New Orleans, LA – It's increasingly common for cities to host community-wide dining specials to entice visitors and draw locals out to restaurants during seasonal tourism lulls. Typically structured as limited-time prix fixe dinner deals, these promotions are often called Restaurant Week, and both winter and summer editions have cropped up. We have something like this in New Orleans too, though, as usual, things are a bit different here.


In New Orleans, the current dining deal is called reveillon, and though this has been re-imagined for modern lifestyles, it's nonetheless based on deep French Creole tradition, that wellspring for so much of our culinary heritage.

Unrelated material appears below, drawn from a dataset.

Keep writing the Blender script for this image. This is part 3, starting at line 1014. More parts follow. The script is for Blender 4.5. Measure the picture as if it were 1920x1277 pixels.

Derived from the French word for "awakening," reveillon originally was a meal served after midnight mass on Christmas Eve. Catholic families would return from the late-night service famished and then set upon a feast waiting for them at home. A typical early reveillon menu might have looked very much like breakfast, with egg dishes, breads and puddings, but it could also include turtle soup, oysters and grillades and game birds. Naturally, these rich repasts were accompanied by wines, cordials and other fortified drinks. The dinners could last for many hours, and by some accounts even until dawn.

Through the 19th century, American holiday conventions like Christmas trees and shopping frenzies began gradually to establish themselves in New Orleans and they supplanted many of the Creole traditions. By the turn of the century, reveillon dinners could be found only in the most traditional homes. They grew more and more scarce as the years rolled on, reaching near cultural extinction.

In the 1990s, however, the reveillon tradition was reawakened, and along the way transformed, by the nonprofit organization French Quarter Festivals. This is the same group that produces the French Quarter Festival itself in April and the Satchmo Summer Festival in August. To help spur some local business when tourism and convention bookings trail off at the holiday season, the group approached local restaurants with an idea for a re-engineered reveillon.

Now, what began as a Creole family tradition in the home is an annual dining extravaganza available for anyone to join at more than 30 local restaurants. These establishments offer four-course or five-course meals at a set price throughout December. The restaurants offering reveillon dinners this season range from old line Creole to contemporary, though across the board their reveillon selections feature many holiday-themed dishes.

Peruse the menus posted on the French Quarter Festivals Web site and you'll find roasted goose, squab or quail at some restaurants, cranberry sauces and pecan crusts, and desserts like eggnog creme brulee, gingerbread and the Creole Christmas classic, the bouche de noel, the French Yule log cake. Some menus even include a winter warmer from the bar.

Some New Orleanians look upon reveillon dinners as an opportunity to sample restaurants they may not often visit, and others have made them a holiday tradition, gathering parties of family and friends for festive meals around a big table in a local restaurant. The format of reveillon is very different from the early Creole days, but the feelings of togetherness and holiday indulgence must be much the same.